Directions:
Find and copy each line of the records where the string "script" shows up.

Provided entries:
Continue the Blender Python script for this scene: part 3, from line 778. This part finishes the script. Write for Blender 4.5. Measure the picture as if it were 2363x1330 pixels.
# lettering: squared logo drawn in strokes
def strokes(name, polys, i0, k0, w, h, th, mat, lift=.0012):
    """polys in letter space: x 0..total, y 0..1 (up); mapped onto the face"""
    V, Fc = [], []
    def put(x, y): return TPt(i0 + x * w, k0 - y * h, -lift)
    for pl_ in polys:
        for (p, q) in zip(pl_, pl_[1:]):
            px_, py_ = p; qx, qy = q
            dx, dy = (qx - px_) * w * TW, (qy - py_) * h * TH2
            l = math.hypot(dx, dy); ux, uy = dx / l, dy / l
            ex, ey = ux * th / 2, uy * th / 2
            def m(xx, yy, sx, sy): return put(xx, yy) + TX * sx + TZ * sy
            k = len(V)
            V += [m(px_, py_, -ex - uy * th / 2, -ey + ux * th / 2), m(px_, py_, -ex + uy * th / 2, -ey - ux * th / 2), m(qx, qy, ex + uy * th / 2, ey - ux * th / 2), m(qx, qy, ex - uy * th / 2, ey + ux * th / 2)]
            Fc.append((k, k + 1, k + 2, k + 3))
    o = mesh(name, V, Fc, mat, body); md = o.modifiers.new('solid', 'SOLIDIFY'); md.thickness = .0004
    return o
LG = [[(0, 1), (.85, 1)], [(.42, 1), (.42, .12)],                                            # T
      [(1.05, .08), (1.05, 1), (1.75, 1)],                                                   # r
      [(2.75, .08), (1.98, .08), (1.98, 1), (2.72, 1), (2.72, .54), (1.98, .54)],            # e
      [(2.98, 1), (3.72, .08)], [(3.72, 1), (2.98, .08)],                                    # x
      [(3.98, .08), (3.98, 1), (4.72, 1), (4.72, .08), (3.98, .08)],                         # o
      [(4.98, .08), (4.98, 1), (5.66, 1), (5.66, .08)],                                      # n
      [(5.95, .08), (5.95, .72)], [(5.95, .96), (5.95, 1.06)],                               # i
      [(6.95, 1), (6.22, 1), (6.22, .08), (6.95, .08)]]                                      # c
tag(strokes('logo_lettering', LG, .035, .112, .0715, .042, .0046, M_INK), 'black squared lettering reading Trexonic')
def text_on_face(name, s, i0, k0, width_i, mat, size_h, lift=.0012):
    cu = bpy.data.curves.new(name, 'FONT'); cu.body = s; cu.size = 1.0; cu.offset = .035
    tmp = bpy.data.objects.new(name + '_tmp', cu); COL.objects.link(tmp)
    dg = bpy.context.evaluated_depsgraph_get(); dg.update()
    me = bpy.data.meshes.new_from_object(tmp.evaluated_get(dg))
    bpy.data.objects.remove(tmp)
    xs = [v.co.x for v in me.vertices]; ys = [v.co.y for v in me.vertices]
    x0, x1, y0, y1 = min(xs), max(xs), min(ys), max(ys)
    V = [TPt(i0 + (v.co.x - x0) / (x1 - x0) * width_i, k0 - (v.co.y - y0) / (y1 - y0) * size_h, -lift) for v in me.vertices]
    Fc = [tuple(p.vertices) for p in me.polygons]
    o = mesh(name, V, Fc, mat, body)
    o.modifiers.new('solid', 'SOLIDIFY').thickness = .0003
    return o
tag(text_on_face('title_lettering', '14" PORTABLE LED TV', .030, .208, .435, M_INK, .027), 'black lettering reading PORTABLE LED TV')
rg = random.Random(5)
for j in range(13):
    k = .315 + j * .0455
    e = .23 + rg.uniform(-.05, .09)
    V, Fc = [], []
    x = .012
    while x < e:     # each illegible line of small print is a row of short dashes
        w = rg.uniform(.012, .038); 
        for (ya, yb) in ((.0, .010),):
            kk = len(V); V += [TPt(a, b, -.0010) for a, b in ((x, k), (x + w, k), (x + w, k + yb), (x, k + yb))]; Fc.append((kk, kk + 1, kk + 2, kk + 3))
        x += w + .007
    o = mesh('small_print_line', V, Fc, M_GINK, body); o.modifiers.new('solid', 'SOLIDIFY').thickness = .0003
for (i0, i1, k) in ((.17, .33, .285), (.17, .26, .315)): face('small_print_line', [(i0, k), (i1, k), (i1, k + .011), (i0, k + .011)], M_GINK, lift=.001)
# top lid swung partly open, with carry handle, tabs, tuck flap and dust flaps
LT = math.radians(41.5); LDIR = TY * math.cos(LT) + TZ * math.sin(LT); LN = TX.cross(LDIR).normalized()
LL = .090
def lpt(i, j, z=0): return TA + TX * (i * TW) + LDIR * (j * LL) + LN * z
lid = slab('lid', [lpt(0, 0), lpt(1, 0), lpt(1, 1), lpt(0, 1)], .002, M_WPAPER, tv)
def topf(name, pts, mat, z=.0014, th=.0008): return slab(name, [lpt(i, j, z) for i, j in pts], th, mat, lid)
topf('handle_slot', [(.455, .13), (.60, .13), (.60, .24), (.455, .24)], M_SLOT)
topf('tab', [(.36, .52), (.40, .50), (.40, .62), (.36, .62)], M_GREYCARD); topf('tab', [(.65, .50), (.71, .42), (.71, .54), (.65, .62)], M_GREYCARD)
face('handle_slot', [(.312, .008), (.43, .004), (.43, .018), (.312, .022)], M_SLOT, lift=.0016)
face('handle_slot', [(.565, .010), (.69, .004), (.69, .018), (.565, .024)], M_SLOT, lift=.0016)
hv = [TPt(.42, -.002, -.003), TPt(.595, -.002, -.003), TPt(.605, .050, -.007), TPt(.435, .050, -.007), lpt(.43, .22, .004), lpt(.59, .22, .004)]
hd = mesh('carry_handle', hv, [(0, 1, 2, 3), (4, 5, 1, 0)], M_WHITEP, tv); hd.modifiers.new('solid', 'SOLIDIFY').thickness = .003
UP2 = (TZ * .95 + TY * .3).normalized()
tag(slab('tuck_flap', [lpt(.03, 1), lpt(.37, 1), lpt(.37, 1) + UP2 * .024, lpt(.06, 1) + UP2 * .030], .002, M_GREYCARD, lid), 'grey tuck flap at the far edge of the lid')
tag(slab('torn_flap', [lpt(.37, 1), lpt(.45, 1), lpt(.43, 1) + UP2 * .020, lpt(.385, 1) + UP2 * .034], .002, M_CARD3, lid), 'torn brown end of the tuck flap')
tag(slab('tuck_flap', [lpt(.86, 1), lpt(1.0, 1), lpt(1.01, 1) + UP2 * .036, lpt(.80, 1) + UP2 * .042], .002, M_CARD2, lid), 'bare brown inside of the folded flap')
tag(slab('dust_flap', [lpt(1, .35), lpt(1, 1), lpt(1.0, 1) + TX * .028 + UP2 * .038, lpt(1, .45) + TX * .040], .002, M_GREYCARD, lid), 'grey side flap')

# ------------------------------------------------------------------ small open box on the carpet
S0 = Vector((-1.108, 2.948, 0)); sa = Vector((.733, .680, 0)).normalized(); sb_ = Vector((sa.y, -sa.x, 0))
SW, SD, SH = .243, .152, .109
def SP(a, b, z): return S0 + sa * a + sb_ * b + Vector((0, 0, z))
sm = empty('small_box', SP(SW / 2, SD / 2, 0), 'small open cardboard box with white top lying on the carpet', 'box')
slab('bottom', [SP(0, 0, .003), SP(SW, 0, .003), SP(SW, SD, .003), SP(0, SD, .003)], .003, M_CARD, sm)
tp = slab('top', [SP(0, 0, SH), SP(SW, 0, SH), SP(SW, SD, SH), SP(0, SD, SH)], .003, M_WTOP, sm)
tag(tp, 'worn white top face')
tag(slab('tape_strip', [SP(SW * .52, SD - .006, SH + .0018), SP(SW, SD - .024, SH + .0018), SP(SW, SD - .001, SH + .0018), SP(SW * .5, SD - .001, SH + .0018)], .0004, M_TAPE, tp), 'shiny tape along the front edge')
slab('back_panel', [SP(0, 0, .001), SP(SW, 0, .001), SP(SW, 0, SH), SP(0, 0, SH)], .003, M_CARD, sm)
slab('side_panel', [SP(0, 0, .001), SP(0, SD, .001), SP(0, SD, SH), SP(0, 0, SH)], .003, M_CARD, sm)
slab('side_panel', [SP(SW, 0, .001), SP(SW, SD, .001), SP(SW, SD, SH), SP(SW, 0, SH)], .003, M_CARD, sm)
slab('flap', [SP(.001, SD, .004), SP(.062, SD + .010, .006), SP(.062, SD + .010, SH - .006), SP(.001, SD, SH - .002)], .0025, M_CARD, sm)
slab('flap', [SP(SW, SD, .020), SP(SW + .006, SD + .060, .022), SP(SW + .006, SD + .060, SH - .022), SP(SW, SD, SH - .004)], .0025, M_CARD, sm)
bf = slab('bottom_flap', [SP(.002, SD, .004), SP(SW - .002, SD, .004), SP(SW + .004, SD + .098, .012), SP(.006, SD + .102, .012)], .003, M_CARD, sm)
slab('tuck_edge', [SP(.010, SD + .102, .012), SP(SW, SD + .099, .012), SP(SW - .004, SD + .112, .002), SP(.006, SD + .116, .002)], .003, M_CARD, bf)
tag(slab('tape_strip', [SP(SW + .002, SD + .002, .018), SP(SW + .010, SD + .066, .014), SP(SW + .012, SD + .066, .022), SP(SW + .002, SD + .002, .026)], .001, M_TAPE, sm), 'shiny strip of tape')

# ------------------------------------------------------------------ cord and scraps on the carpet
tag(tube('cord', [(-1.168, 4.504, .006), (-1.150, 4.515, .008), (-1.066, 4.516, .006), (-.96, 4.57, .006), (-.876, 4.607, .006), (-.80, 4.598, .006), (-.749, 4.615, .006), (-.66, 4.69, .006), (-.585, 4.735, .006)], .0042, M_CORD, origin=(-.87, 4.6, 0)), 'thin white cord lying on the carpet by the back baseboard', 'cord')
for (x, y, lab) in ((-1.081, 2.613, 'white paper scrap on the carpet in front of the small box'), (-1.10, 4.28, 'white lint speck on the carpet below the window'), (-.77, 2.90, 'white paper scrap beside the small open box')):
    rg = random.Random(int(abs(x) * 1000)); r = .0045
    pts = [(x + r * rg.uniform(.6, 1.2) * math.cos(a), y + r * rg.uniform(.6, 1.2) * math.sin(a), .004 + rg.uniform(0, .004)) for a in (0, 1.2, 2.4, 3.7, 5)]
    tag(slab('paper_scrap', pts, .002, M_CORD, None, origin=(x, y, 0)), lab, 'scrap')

...

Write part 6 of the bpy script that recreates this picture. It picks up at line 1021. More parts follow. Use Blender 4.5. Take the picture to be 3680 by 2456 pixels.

Written answer:
Continue the Blender Python script for this scene: part 3, from line 778. This part finishes the script. Write for Blender 4.5. Measure the picture as if it were 2363x1330 pixels.
Write part 6 of the bpy script that recreates this picture. It picks up at line 1021. More parts follow. Use Blender 4.5. Take the picture to be 3680 by 2456 pixels.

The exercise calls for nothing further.